==== Supplied information ====

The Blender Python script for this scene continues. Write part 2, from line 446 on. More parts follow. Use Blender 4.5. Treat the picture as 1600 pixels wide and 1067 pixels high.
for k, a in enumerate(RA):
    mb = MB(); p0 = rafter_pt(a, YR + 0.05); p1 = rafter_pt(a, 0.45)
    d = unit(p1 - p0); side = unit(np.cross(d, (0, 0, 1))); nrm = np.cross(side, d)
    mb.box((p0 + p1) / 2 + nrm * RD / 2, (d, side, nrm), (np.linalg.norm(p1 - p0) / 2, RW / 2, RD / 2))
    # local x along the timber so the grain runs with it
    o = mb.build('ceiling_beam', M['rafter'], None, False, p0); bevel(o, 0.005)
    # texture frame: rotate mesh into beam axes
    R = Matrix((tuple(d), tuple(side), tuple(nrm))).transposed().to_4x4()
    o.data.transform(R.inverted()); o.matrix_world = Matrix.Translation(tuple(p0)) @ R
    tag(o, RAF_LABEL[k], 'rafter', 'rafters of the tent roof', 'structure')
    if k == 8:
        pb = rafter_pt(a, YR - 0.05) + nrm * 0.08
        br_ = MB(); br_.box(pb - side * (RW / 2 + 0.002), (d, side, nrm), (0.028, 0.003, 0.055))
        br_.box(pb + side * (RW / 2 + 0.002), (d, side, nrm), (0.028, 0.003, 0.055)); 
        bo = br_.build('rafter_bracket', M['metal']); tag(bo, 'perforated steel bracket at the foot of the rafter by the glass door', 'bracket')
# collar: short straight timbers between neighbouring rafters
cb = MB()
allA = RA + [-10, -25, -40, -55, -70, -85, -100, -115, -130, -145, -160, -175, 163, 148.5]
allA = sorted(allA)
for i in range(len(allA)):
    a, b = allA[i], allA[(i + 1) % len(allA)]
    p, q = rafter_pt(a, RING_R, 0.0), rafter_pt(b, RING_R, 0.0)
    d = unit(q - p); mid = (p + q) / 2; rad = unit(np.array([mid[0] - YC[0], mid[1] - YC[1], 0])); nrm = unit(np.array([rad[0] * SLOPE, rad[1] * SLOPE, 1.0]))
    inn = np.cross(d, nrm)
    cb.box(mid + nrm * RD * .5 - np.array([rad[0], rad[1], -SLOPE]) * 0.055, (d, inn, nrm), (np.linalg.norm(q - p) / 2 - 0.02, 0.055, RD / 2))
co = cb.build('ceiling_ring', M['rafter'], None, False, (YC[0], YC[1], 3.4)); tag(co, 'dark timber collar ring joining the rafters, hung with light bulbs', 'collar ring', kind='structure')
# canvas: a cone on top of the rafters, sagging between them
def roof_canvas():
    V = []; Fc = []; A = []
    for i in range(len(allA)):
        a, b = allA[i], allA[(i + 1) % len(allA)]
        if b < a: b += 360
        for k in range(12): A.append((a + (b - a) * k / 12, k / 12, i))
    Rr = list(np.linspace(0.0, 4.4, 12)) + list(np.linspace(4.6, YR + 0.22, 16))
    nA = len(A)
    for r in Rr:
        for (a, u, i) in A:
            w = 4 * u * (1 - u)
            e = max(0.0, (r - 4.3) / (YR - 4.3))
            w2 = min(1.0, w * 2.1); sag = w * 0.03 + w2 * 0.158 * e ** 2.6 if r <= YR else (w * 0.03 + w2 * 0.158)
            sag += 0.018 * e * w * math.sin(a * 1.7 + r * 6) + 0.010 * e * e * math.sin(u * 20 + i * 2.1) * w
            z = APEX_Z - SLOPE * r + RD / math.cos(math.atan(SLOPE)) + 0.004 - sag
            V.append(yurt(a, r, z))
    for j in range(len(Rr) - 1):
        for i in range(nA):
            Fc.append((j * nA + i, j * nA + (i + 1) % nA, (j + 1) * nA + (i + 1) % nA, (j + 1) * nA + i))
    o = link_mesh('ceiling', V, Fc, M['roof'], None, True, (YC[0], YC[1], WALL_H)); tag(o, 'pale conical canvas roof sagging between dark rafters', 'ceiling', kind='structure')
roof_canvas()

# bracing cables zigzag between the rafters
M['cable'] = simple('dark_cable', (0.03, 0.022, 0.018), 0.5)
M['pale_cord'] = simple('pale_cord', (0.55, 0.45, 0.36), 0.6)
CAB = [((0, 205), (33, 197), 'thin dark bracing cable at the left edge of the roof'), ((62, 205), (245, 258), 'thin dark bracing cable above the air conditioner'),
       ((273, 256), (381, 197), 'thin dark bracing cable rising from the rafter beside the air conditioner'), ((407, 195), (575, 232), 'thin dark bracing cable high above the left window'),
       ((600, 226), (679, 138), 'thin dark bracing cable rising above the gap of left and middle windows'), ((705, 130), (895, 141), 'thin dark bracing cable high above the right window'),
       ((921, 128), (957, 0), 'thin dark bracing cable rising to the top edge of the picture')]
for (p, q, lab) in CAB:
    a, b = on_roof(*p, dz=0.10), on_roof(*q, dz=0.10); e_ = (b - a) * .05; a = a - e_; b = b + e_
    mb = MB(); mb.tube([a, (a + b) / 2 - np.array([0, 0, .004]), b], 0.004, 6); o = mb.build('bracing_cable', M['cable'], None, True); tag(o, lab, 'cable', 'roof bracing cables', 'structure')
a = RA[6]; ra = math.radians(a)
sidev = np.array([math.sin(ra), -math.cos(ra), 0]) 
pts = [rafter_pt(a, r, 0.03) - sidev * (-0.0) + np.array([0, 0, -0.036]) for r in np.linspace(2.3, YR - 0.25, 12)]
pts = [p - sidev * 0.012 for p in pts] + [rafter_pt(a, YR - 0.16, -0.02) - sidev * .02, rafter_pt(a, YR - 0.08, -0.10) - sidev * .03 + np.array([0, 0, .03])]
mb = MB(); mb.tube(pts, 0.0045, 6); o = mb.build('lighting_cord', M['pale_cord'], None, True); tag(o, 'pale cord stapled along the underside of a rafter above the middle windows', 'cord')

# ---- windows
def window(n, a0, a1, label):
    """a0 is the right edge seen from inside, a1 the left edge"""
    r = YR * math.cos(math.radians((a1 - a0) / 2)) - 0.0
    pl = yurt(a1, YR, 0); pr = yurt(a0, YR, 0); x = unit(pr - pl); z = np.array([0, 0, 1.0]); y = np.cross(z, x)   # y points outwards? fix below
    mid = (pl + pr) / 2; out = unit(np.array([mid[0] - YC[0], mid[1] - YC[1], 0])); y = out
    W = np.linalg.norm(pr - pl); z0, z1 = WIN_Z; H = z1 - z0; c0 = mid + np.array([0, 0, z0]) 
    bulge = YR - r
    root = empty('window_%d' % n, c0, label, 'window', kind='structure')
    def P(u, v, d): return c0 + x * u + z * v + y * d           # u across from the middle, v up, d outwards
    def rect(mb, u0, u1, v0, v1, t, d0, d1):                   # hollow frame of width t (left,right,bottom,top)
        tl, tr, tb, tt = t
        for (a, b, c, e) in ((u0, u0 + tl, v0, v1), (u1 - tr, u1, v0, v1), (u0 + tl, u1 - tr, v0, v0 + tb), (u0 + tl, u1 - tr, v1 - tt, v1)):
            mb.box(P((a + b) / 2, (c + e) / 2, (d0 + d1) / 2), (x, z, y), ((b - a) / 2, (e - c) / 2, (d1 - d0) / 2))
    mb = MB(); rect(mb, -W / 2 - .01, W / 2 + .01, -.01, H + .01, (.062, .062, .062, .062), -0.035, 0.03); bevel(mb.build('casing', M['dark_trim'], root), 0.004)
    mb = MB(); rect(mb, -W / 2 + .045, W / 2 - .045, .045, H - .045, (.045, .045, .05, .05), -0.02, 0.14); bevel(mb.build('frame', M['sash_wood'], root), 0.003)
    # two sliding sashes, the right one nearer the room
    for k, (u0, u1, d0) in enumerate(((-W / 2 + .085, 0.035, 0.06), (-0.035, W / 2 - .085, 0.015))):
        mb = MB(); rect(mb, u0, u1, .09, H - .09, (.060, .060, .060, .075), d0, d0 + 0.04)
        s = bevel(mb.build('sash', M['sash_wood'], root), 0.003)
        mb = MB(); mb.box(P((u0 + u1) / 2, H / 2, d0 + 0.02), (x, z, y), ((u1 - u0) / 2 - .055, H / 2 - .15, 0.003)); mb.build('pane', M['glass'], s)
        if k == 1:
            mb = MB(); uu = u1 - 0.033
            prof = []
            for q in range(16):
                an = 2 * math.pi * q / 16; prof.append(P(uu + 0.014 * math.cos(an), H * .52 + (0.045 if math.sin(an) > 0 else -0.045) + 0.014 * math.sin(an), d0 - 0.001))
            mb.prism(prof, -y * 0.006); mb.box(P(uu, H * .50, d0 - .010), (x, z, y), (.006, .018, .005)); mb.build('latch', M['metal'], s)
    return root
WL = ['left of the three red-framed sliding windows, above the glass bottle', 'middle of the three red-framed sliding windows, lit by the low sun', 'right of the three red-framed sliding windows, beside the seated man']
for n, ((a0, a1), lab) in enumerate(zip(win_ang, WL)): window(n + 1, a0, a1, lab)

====

*Instructions for the task*
Search the listing above for the string "picture". Copy every line that contains it.

*Written reply*
The Blender Python script for this scene continues. Write part 2, from line 446 on. More parts follow. Use Blender 4.5. Treat the picture as 1600 pixels wide and 1067 pixels high.
       ((921, 128), (957, 0), 'thin dark bracing cable rising to the top edge of the picture')]